Japan reads into 'Letters From Iwo Jima'

The film is stirring debate as the nation mulls rewriting its pacifist constitution.

About halfway through a showing of "Letters From Iwo Jima" – Clint Eastwood's epic about Japan's futile stand during the World War II battle – a 30-something Japanese salaryman takes off his glasses to wipe away the tears from his eyes. He does this several times during the movie, the first time after a young American soldier dies.

Told from a Japanese perspective, the film recounts the 36-day struggle for an island the soldiers were led to believe was essential for the survival of their homeland, but which ended up costing more than 20,000 Japanese lives.

Eastwood took a huge risk in planting an American flag in a historical episode so haunting to the Japanese that the nation has largely shied away from producing movies about it. But instead of being shunned as the work of an ignorant outsider, "Letters From Iwo Jima" is resonating with critics and public alike during a pivotal political moment. The film is stirring emotions – reports of men weeping during screenings aren't uncommon – and debate as Japan mulls rewriting its pacifist constitution and some look longingly to a more patriotic past.

"The way [the movie] has been advertised certainly has something of a nationalist drumbeat. And yet the left is taking this as an antiwar film," says Aaron Gerow, an assistant professor of film studies at Yale university who spent 12 years working for the Yamagata International Documentary Film Festival.

Both sides of the political spectrum are battling over the soul of the nation's future direction. Current Prime Minister Shinzo Abe has already pressed to have the Defense Agency upgraded to ministry status and last week succeeded in getting laws through the upper house requiring schools to teach patriotism.

"Letters From Iwo Jima" arrives during a time of general debate about whether young Japanese know enough about the war. Certainly, some younger moviegoers have been surprised by the brutality of the fighting.

"I didn't really know what to expect, but it seemed very real," says 20something Wakako Hattori after a recent screening. "My boyfriend even cried when he saw it."

But outside the cinema here in the Roppongi Hills district – its luxury high-rise apartments and upscale restaurants a testament to the city's rise from the devastation of the war – a theater manager bemoans how few youngsters have seen the movie. "Mostly it has been older people who have been coming to see it, and people in their 30s," says the manager, who asked not to be identified for fear of his cinema being embroiled in a controversy. "Young people haven't come as much because they don't know as much about the war."

Eastwood's movie, which has been top of the Japanese box office for the past two weekends even as it generates buzz in the US as an Oscar front-runner, is one of few to tackle Iwo Jima. (Earlier this fall, the director released a companion piece, "Flags of Our Fathers," which explored the American experience in the battle as well.) Just two nondocumentary Japanese movies have previously focused on the assault, a 1959 effort called "Iwo Jima" and "Kaigun Tokubetsu Shonenhei" ("Special Naval Youth Soldiers"), released in 1972.

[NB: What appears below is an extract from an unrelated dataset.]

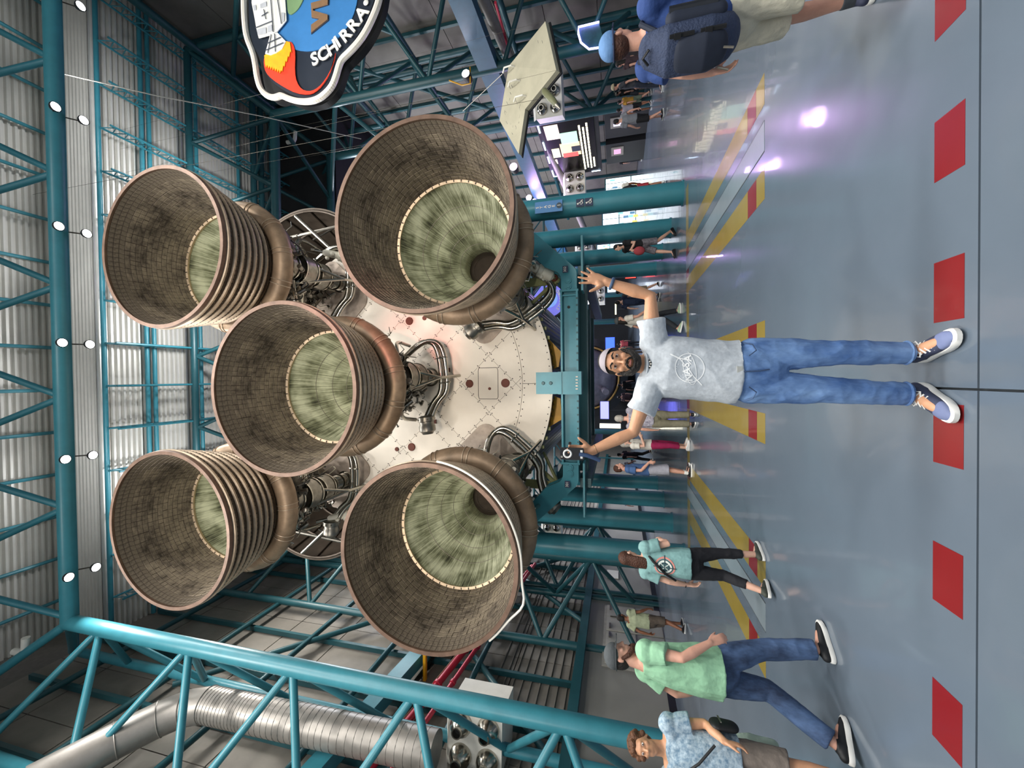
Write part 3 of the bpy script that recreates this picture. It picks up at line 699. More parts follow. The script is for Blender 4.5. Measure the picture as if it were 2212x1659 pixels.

"More movies have focused on Okinawa, primarily because they could take up the story of suffering civilians," says Mr. Gerow. "But in Iwo Jima it was just soldiers."

"Letters" has been winning over Japanese film critics. The Yomiuri Shimbun newspaper praised the way the movie was able to personalize the soldiers, while the Mainichi applauded its sympathetic portrayal of some of the young Japanese soldiers, arguing that a film showing the soldiers' humanity could in fact only be shot by an outsider – that it would be impossible for a country that is constitutionally denied its own military to properly honor them.

Indeed, Japan is wrestling with the idea of revising its American-drafted constitution. A powerful movement argues that Japan should adopt a more assertive national pride and take a more active role militarily in its US-led defenses.

"Japan needs to have a discussion with its people about what sort of nationalism it wants," says Steven Clemons, founder of the Japan Policy Research Institute. He believes this discussion must include the younger generation of Japanese.

The decision to cast Kazunari Ninomiya, better known for his role in the pop band Arashi, may have been with a view to broadening the movie's appeal to a younger audience in what is the second-largest movie market in the world.

"I thought the movie was very good," says Kenji Tanigaki, a young viewer. "But it was sad to see so many people dying for no reason. I don't think I could do what they did."